It's been a few days and a few drinks since my last post. Yep, I said it a few drinks. I made it to 7 days and then got too comfortable I guess. We spent the day at the beach Saturday and I ended up having two beers while I was there. Well, since I had already blown my non-drinking streak later that night I killed (okay except for about 1/2 of a glass) a bottle of red wine. I have to admit, it was a nice buzz. It was mellow, nothing crazy, no blackouts, no arguements, just a Saturday night on a family vacation with a buzz. Seems so normal. I also had a drink on Sunday. I went to the grocery store to pick up a few things and also grabbed some Kahlua and Vodka. I made one drink on Sunday night. I enjoyed it. It is like dessert. I didn't really want another one. I mean I could have had one, but I didn't have a strong tug to have one. I just enjoyed what I had like one might enjoy a bowl of ice cream in the evening...right, just like ice cream...I don't think so...
I guess this brings me to my next step. I am thinking maybe about moderation. I feel like lately I am obsessed with drinking/not drinking/alcoholics and any info pertaining to those topics. It is taking over and I feel like it is causing me to hyper focus on the issue. I am going to try to let it go a bit and just for the most part not drink. I will allow an occasional drink on maybe 1 or 2 evenings or maybe a drink out with friends, but I just want to stop dwelling on it all the time and see if I can find a normal headspace about it. I understand it could be a big mistake, but it is one I am willing to make right now.
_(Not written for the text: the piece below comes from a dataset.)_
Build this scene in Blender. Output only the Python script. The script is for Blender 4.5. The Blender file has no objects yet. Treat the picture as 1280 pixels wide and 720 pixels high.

I will treat it like eating healthy. If I do it correctly 90% of the time then I am okay with it. I know when I am making a healthy choice and when I am not. I just have to stay connected to the side of my brain that recognizes when the choice isn't healthy. I have to tune out the other side. Plus, when I am eating right and only occasionally drinking I tend to lose weight. Hopefully my vanity will pipe up too and tip the scale in favor of healthy choices.
So, that's where I am right now. I am not saying no to alcohol. I am saying yes to healthy living (and crossing my fingers!)